== Exercise data

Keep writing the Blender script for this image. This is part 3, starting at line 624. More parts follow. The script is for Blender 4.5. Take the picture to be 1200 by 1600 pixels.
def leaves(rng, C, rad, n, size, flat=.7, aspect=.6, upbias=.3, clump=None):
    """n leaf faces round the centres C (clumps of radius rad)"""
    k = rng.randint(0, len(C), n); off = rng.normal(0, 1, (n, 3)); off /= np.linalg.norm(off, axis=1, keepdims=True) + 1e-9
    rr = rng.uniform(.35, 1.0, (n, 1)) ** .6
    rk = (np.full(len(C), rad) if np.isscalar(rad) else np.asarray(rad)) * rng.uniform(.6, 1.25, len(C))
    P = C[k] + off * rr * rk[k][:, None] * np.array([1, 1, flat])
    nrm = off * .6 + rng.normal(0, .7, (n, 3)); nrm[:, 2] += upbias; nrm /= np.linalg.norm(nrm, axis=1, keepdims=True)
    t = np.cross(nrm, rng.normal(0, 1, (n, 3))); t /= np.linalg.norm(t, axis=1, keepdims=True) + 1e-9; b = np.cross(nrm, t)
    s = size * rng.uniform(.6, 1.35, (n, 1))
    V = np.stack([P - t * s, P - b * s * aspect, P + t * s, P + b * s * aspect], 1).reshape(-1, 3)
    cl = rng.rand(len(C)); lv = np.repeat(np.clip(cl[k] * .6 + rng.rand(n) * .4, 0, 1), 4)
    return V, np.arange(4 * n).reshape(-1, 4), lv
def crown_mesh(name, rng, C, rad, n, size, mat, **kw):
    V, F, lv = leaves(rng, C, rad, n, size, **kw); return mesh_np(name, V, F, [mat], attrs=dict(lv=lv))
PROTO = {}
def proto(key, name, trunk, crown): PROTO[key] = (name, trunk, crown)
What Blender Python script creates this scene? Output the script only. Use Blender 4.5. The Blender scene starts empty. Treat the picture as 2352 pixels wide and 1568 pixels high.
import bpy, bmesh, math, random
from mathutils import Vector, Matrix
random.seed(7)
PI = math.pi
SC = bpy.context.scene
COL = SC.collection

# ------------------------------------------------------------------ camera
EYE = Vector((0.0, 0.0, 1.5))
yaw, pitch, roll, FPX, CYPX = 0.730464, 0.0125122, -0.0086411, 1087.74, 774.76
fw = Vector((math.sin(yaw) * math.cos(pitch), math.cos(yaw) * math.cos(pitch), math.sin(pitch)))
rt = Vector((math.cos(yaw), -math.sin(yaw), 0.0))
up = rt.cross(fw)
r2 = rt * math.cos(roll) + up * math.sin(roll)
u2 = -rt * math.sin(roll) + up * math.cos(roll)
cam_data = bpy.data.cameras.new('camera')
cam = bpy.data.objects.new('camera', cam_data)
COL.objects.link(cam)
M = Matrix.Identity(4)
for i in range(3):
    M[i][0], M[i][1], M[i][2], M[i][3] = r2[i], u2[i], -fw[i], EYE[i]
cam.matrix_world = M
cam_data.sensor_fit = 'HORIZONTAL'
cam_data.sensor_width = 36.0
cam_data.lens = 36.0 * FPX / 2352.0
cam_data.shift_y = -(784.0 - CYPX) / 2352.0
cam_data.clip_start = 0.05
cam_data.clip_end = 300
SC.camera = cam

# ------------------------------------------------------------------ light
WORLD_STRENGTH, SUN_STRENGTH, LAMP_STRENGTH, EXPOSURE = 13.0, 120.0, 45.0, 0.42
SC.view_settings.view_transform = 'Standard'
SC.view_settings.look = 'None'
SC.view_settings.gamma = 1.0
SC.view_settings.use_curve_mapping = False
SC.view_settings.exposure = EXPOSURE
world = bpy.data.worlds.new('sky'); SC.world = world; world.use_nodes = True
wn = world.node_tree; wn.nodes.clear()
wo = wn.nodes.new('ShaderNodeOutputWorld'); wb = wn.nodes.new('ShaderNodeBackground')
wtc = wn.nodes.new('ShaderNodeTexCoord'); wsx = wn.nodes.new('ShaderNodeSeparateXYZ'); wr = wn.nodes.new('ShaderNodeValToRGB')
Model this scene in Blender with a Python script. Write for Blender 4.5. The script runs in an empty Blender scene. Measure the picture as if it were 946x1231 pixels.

====

● **What you have to do**:
Your task is to repeat each line of the material exactly.

● **Answer to the task**:
Keep writing the Blender script for this image. This is part 3, starting at line 624. More parts follow. The script is for Blender 4.5. Take the picture to be 1200 by 1600 pixels.
def leaves(rng, C, rad, n, size, flat=.7, aspect=.6, upbias=.3, clump=None):
    """n leaf faces round the centres C (clumps of radius rad)"""
    k = rng.randint(0, len(C), n); off = rng.normal(0, 1, (n, 3)); off /= np.linalg.norm(off, axis=1, keepdims=True) + 1e-9
    rr = rng.uniform(.35, 1.0, (n, 1)) ** .6
    rk = (np.full(len(C), rad) if np.isscalar(rad) else np.asarray(rad)) * rng.uniform(.6, 1.25, len(C))
    P = C[k] + off * rr * rk[k][:, None] * np.array([1, 1, flat])
    nrm = off * .6 + rng.normal(0, .7, (n, 3)); nrm[:, 2] += upbias; nrm /= np.linalg.norm(nrm, axis=1, keepdims=True)
    t = np.cross(nrm, rng.normal(0, 1, (n, 3))); t /= np.linalg.norm(t, axis=1, keepdims=True) + 1e-9; b = np.cross(nrm, t)
    s = size * rng.uniform(.6, 1.35, (n, 1))
    V = np.stack([P - t * s, P - b * s * aspect, P + t * s, P + b * s * aspect], 1).reshape(-1, 3)
    cl = rng.rand(len(C)); lv = np.repeat(np.clip(cl[k] * .6 + rng.rand(n) * .4, 0, 1), 4)
    return V, np.arange(4 * n).reshape(-1, 4), lv
def crown_mesh(name, rng, C, rad, n, size, mat, **kw):
    V, F, lv = leaves(rng, C, rad, n, size, **kw); return mesh_np(name, V, F, [mat], attrs=dict(lv=lv))
PROTO = {}
def proto(key, name, trunk, crown): PROTO[key] = (name, trunk, crown)
What Blender Python script creates this scene? Output the script only. Use Blender 4.5. The Blender scene starts empty. Treat the picture as 2352 pixels wide and 1568 pixels high.
import bpy, bmesh, math, random
from mathutils import Vector, Matrix
random.seed(7)
PI = math.pi
SC = bpy.context.scene
COL = SC.collection

# ------------------------------------------------------------------ camera
EYE = Vector((0.0, 0.0, 1.5))
yaw, pitch, roll, FPX, CYPX = 0.730464, 0.0125122, -0.0086411, 1087.74, 774.76
fw = Vector((math.sin(yaw) * math.cos(pitch), math.cos(yaw) * math.cos(pitch), math.sin(pitch)))
rt = Vector((math.cos(yaw), -math.sin(yaw), 0.0))
up = rt.cross(fw)
r2 = rt * math.cos(roll) + up * math.sin(roll)
u2 = -rt * math.sin(roll) + up * math.cos(roll)
cam_data = bpy.data.cameras.new('camera')
cam = bpy.data.objects.new('camera', cam_data)
COL.objects.link(cam)
M = Matrix.Identity(4)
for i in range(3):
    M[i][0], M[i][1], M[i][2], M[i][3] = r2[i], u2[i], -fw[i], EYE[i]
cam.matrix_world = M
cam_data.sensor_fit = 'HORIZONTAL'
cam_data.sensor_width = 36.0
cam_data.lens = 36.0 * FPX / 2352.0
cam_data.shift_y = -(784.0 - CYPX) / 2352.0
cam_data.clip_start = 0.05
cam_data.clip_end = 300
SC.camera = cam

# ------------------------------------------------------------------ light
WORLD_STRENGTH, SUN_STRENGTH, LAMP_STRENGTH, EXPOSURE = 13.0, 120.0, 45.0, 0.42
SC.view_settings.view_transform = 'Standard'
SC.view_settings.look = 'None'
SC.view_settings.gamma = 1.0
SC.view_settings.use_curve_mapping = False
SC.view_settings.exposure = EXPOSURE
world = bpy.data.worlds.new('sky'); SC.world = world; world.use_nodes = True
wn = world.node_tree; wn.nodes.clear()
wo = wn.nodes.new('ShaderNodeOutputWorld'); wb = wn.nodes.new('ShaderNodeBackground')
wtc = wn.nodes.new('ShaderNodeTexCoord'); wsx = wn.nodes.new('ShaderNodeSeparateXYZ'); wr = wn.nodes.new('ShaderNodeValToRGB')
Model this scene in Blender with a Python script. Write for Blender 4.5. The script runs in an empty Blender scene. Measure the picture as if it were 946x1231 pixels.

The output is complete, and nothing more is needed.